>>

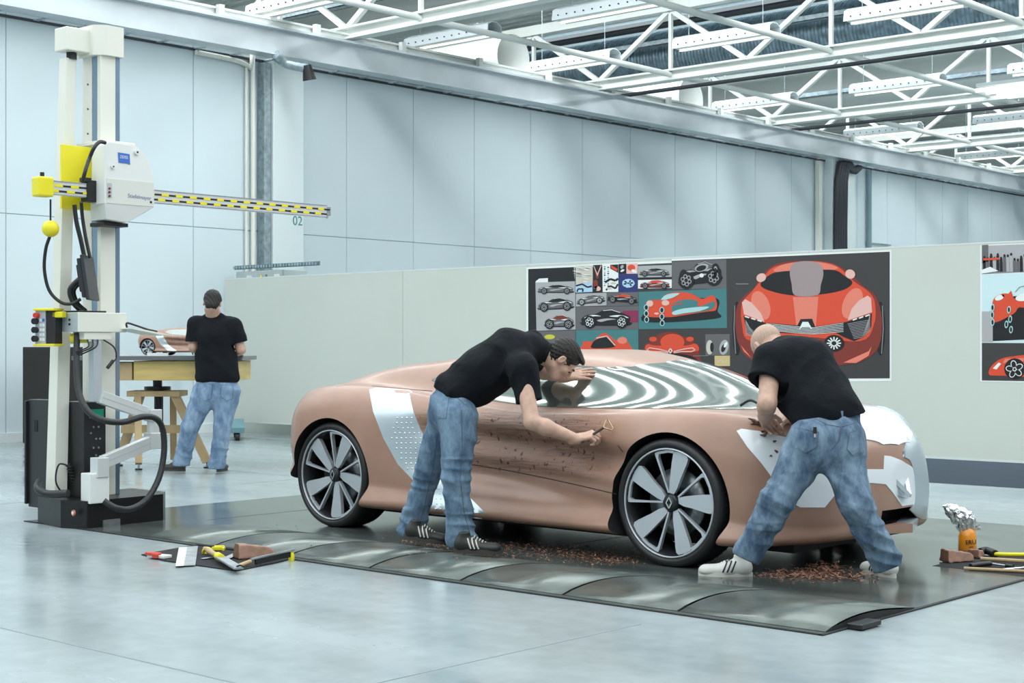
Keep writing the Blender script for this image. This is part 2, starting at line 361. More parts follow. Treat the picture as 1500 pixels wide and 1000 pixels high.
# pipes on the pilasters, sensor
g = MB(); q0 = onX(352, 85, -17.4)
g.tube([(WX+.06, 12.9, 5.30), (WX+.06, 13.6, 5.28), (WX+.06, 13.85, 5.2), (WX+.06, 13.9, 5.0), (WX+.06, 13.9, .1)], .035, offwhite, 10, steps=4)
g.tube([(WX+.06, 13.78, 5.2), (WX+.06, 13.78, .1)], .02, offwhite, 8)
tag(obj('wall_pipe', g), 'cream pipes bent over the top beside the first pilaster', 'pipe')
tag(obj('downpipe', MB().beam((WX+.11, 14.07, .1), (WX+.11, 14.07, 5.3), .12, .14, up=V3((1, 0, 0))), galv), 'grey steel channel standing against the first pilaster', 'channel')
p = onX(420, 93, -16.95); q = onX(452, 112, -16.7)
t = thing('heater_hose', 'short silver flexible hose with black nozzle hanging under the crane beam', 'hose', (p.x, p.y, q.z))
M = Matrix.Translation(p); obj('hose', MB().tube([(p.x, p.y-.2, p.z+.1), p, (q.x, q.y, q.z+.12)], .07, galv, 12), None, t); obj('nozzle', MB().cyl((q.x, q.y-.03, q.z+.16), (q.x, q.y+.02, q.z-.05), .06, black, 12, .1), None, t)
tag(obj('wall_conduit', MB().beam((WX+.1, 29.6, .1), (WX+.1, 29.6, 5.3), .12, .1, up=V3((1, 0, 0))), offwhite), 'cream conduit left of the black cables on far pilaster', 'pipe')
g = MB()
for k in range(5): g.tube([(WX+.29, 31.0+.03*k, 5.28), (WX+.29, 30.7+.05*k, 5.15), (WX+.29, 30.05+.1*k, 4.9), (WX+.29, 30.05+.1*k, .1)], .055, dk, 8, steps=4)
tag(obj('cable_bundle', g), 'thick black cable bundle running down the far pilaster', 'cable', kind=None)
tag(obj('wall_conduit', MB().cyl((WX+.08, 31.9, 1), (WX+.08, 31.9, 5.3), .06, mat('blue_grey', (.2, .3, .34), .5), 8).box((WX+.02, 31.85, 3.6), (WX+.06, 33, 3.63), galv)), 'thin blue-grey conduit right of far pilaster', 'pipe')
# the rolling display partition
YP = 12.72; PZ0, PZ1 = .2, 2.117; PX0 = -16.56
pan = mat('partition_laminate', (.60, .635, .58), .5, var=(.8, .03)); trimw = mat('aluminium_edge', (.72, .76, .74), .4, .2)
edges = [PX0, onY(590, 500, YP).x, onY(772, 500, YP).x, onY(1185, 500, YP).x, onY(1700, 500, YP).x]
plab = ['grey partition panel at the left end, on the blue castor foot', 'blank grey partition panel between the left-end panel and the posters', 'grey partition panel behind the car sketches and the middle person', 'grey partition panel at right, between and behind the two posters']
for k in range(4):
    x0, x1 = edges[k]+.003, edges[k+1]-.003
    t = thing('partition_panel', plab[k], 'partition', ((x0+x1)/2, YP, .2), 'rolling display partition panels')
    obj('board', MB().box((x0, YP, PZ0+.02), (x1, YP+.06, PZ1-.012)), pan, t)
    obj('edge_strip', MB().box((x0, YP-.002, PZ0), (x1, YP+.062, PZ0+.02)).box((x0, YP-.002, PZ1-.012), (x1, YP+.062, PZ1)), trimw, t)
    if k: 
        for xx in (x0+.3, x1-.3): obj('support_foot', MB().box((xx-.03, YP+.062, 0), (xx+.03, YP+.12, .9)), greyal, t)
# blue castor foot of the left-end panel
bl = mat('blue_grey_enamel', (.12, .24, .27), .4)
pL = onZ(337, 640, .1); t = thing('castor_foot', 'blue-grey steel castor foot under the left end of partition', 'castor base', (-15.6, 12.5, 0))
g = MB(); g.prism([(-.42, .10), (.42, .10), (.42, .17), (.12, .26), (-.12, .26), (-.42, .17)], lambda a, c, k: V3((-15.95+a*.75+(.04 if k else -.04)*0, 12.45-a*.55*1.0, c)) + V3((.05, .07, 0))*(1 if k else -1), bl)
obj('bracket', g, None, t, bevel=.005)
for a in (-.36, .36):
    c = V3((-15.95+a*.75, 12.45-a*.55, .05)); obj('castor', MB().cyl(c-V3((.018, .018, 0)), c+V3((.018, .018, 0)), .05, rubber, 16), None, t)
# box on top of a cabinet behind the partition
p0 = onY(358, 404, 13.6); p1 = onY(480, 404, 13.6)
t = thing('switch_box', 'grey electrical box with a perforated strip showing over partition top', 'electrical box', ((p0.x+p1.x)/2, 13.6, 0))
obj('pedestal', MB().box((p0.x+.1, 13.5, 0), (p1.x-.5, 13.9, 2.05)), pan, t)
obj('housing', MB().box((p0.x, 13.45, 2.05), (p0.x+1.0, 13.9, 2.26)), mat('box_grey', (.45, .52, .52), .5), t, bevel=.01)
g = MB()
for k in range(30): g.box((p0.x-.05+.06*k, 13.44, 2.30), (p0.x-.05+.06*k+.04, 13.47, 2.335), galv)
g.box((p0.x-.06, 13.47, 2.29), (p0.x+1.75, 13.49, 2.345), bl); obj('perforated_strip', g, None, t)
for k, (cx, cm) in enumerate(((.25, white), (.55, yellow), (.66, bl), (.85, white))): obj('label_plate', MB().box((p0.x+cx, 13.44, 2.14), (p0.x+cx+(.12 if cm is white else .03), 13.451, 2.2), cm), None, t)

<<

▶ _Stated task_: Exclude every picture and copy the remaining data exactly.

▶ _Complete output_:
Keep writing the Blender script for this image. This is part 2, starting at line 361. More parts follow. Treat the picture as 1500 pixels wide and 1000 pixels high.
# pipes on the pilasters, sensor
g = MB(); q0 = onX(352, 85, -17.4)
g.tube([(WX+.06, 12.9, 5.30), (WX+.06, 13.6, 5.28), (WX+.06, 13.85, 5.2), (WX+.06, 13.9, 5.0), (WX+.06, 13.9, .1)], .035, offwhite, 10, steps=4)
g.tube([(WX+.06, 13.78, 5.2), (WX+.06, 13.78, .1)], .02, offwhite, 8)
tag(obj('wall_pipe', g), 'cream pipes bent over the top beside the first pilaster', 'pipe')
tag(obj('downpipe', MB().beam((WX+.11, 14.07, .1), (WX+.11, 14.07, 5.3), .12, .14, up=V3((1, 0, 0))), galv), 'grey steel channel standing against the first pilaster', 'channel')
p = onX(420, 93, -16.95); q = onX(452, 112, -16.7)
t = thing('heater_hose', 'short silver flexible hose with black nozzle hanging under the crane beam', 'hose', (p.x, p.y, q.z))
M = Matrix.Translation(p); obj('hose', MB().tube([(p.x, p.y-.2, p.z+.1), p, (q.x, q.y, q.z+.12)], .07, galv, 12), None, t); obj('nozzle', MB().cyl((q.x, q.y-.03, q.z+.16), (q.x, q.y+.02, q.z-.05), .06, black, 12, .1), None, t)
tag(obj('wall_conduit', MB().beam((WX+.1, 29.6, .1), (WX+.1, 29.6, 5.3), .12, .1, up=V3((1, 0, 0))), offwhite), 'cream conduit left of the black cables on far pilaster', 'pipe')
g = MB()
for k in range(5): g.tube([(WX+.29, 31.0+.03*k, 5.28), (WX+.29, 30.7+.05*k, 5.15), (WX+.29, 30.05+.1*k, 4.9), (WX+.29, 30.05+.1*k, .1)], .055, dk, 8, steps=4)
tag(obj('cable_bundle', g), 'thick black cable bundle running down the far pilaster', 'cable', kind=None)
tag(obj('wall_conduit', MB().cyl((WX+.08, 31.9, 1), (WX+.08, 31.9, 5.3), .06, mat('blue_grey', (.2, .3, .34), .5), 8).box((WX+.02, 31.85, 3.6), (WX+.06, 33, 3.63), galv)), 'thin blue-grey conduit right of far pilaster', 'pipe')
# the rolling display partition
YP = 12.72; PZ0, PZ1 = .2, 2.117; PX0 = -16.56
pan = mat('partition_laminate', (.60, .635, .58), .5, var=(.8, .03)); trimw = mat('aluminium_edge', (.72, .76, .74), .4, .2)
edges = [PX0, onY(590, 500, YP).x, onY(772, 500, YP).x, onY(1185, 500, YP).x, onY(1700, 500, YP).x]
plab = ['grey partition panel at the left end, on the blue castor foot', 'blank grey partition panel between the left-end panel and the posters', 'grey partition panel behind the car sketches and the middle person', 'grey partition panel at right, between and behind the two posters']
for k in range(4):
    x0, x1 = edges[k]+.003, edges[k+1]-.003
    t = thing('partition_panel', plab[k], 'partition', ((x0+x1)/2, YP, .2), 'rolling display partition panels')
    obj('board', MB().box((x0, YP, PZ0+.02), (x1, YP+.06, PZ1-.012)), pan, t)
    obj('edge_strip', MB().box((x0, YP-.002, PZ0), (x1, YP+.062, PZ0+.02)).box((x0, YP-.002, PZ1-.012), (x1, YP+.062, PZ1)), trimw, t)
    if k: 
        for xx in (x0+.3, x1-.3): obj('support_foot', MB().box((xx-.03, YP+.062, 0), (xx+.03, YP+.12, .9)), greyal, t)
# blue castor foot of the left-end panel
bl = mat('blue_grey_enamel', (.12, .24, .27), .4)
pL = onZ(337, 640, .1); t = thing('castor_foot', 'blue-grey steel castor foot under the left end of partition', 'castor base', (-15.6, 12.5, 0))
g = MB(); g.prism([(-.42, .10), (.42, .10), (.42, .17), (.12, .26), (-.12, .26), (-.42, .17)], lambda a, c, k: V3((-15.95+a*.75+(.04 if k else -.04)*0, 12.45-a*.55*1.0, c)) + V3((.05, .07, 0))*(1 if k else -1), bl)
obj('bracket', g, None, t, bevel=.005)
for a in (-.36, .36):
    c = V3((-15.95+a*.75, 12.45-a*.55, .05)); obj('castor', MB().cyl(c-V3((.018, .018, 0)), c+V3((.018, .018, 0)), .05, rubber, 16), None, t)
# box on top of a cabinet behind the partition
p0 = onY(358, 404, 13.6); p1 = onY(480, 404, 13.6)
t = thing('switch_box', 'grey electrical box with a perforated strip showing over partition top', 'electrical box', ((p0.x+p1.x)/2, 13.6, 0))
obj('pedestal', MB().box((p0.x+.1, 13.5, 0), (p1.x-.5, 13.9, 2.05)), pan, t)
obj('housing', MB().box((p0.x, 13.45, 2.05), (p0.x+1.0, 13.9, 2.26)), mat('box_grey', (.45, .52, .52), .5), t, bevel=.01)
g = MB()
for k in range(30): g.box((p0.x-.05+.06*k, 13.44, 2.30), (p0.x-.05+.06*k+.04, 13.47, 2.335), galv)
g.box((p0.x-.06, 13.47, 2.29), (p0.x+1.75, 13.49, 2.345), bl); obj('perforated_strip', g, None, t)
for k, (cx, cm) in enumerate(((.25, white), (.55, yellow), (.66, bl), (.85, white))): obj('label_plate', MB().box((p0.x+cx, 13.44, 2.14), (p0.x+cx+(.12 if cm is white else .03), 13.451, 2.2), cm), None, t)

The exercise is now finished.